Our first big attempt was to build Tinkergarten. Though it was impossible then to imagine the full range of challenges kids would face in their lifetime, we knew that spending more time outdoors, in community with others, taking risks, and developing a sense of wonder could help kids grow into creative, compassionate, and resilient humans. And, it turns out, we weren’t alone. We raised our young kids as we co-created an incredible, nationwide movement of people who felt the same.
Now our kids are adolescents. And in a media rich, AI-driven, and increasingly isolating world, the ground beneath them is shifting faster than any of us can make sense of. It feels like we, and our kids, need an additional set of skills to navigate these lives. The traditional instincts of parenting—protect, limit, ban—though tempting, are clearly no match for this moment.
That’s why we’re building a10d (“attend”)—a new way to help kids to take charge of their attention and develop the skills and mindsets they’ll need to flourish as humans. And, we know from experience that doing this work alone is not as powerful as doing it in close community with others who are asking the same questions.
As a first step, we’re launching a10d.substack.com—a place to share what we’re learning and be in conversation as we’re building a10d. Each week, we plan to bring you:
Fresh, digestible takes on the latest research on adolescence, attention, and the human skills kids need in order to flourish. And not just reasons to fear; plenty of hope, too.

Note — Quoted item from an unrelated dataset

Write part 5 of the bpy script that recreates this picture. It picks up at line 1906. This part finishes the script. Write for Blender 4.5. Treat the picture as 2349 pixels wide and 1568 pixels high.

Doable (and, we dare say, fun) experiments you can try with the young people in your life to build attention and human relationship skills. We have a hunch this kind of learning won’t happen overnight, but rather through a whole series of small, but powerful experiences.
Conversations with experts about how our world is evolving, what that means for our attention, how we can preserve what makes us uniquely human, and how to support each other and the kids we love. This is nuanced stuff; the more voices the better.
Tackling big challenges together means deeper learning, greater impact, and way more joy for everyone involved. We hope you’ll join in. We’d love your company!












Amazing. I was just reading a few posts today about intention and setting up your home and life, but they were focused on smaller kids, as most are. My kids not so small anymore, and these posts often leave me feeling like I have missed the window.
Then this beacon of light popped up in my feed, and it did exactly as intended- it caught my attention and gave me hope. You were a revolution in my life with Tinkergarten when my daughter was small, and I am all in for what you will bring to the table now. Cheering you on in this next great adventure. ❤️
Grateful and excited to be part of this new community! Tinkergarten helped build my confidence that I could strike a good balance between trusting my kids to know how to play, on one hand, and sharing intentional invitations and setting safe limits, on the other. This confidence is quickly fading as I look towards their upcoming adolescences! I suspect it's still a matter of helping them take the lead, both by sharing ideas and also by enforcing certain limits. But "child-led exploration" gave me mental images of carrying worms back and forth between puddles ninety times in a row, whereas "teen-led exploration" is giving me images of accidental overdoses and incel forums. Send help (and research, and experiments, and conversations with experts.)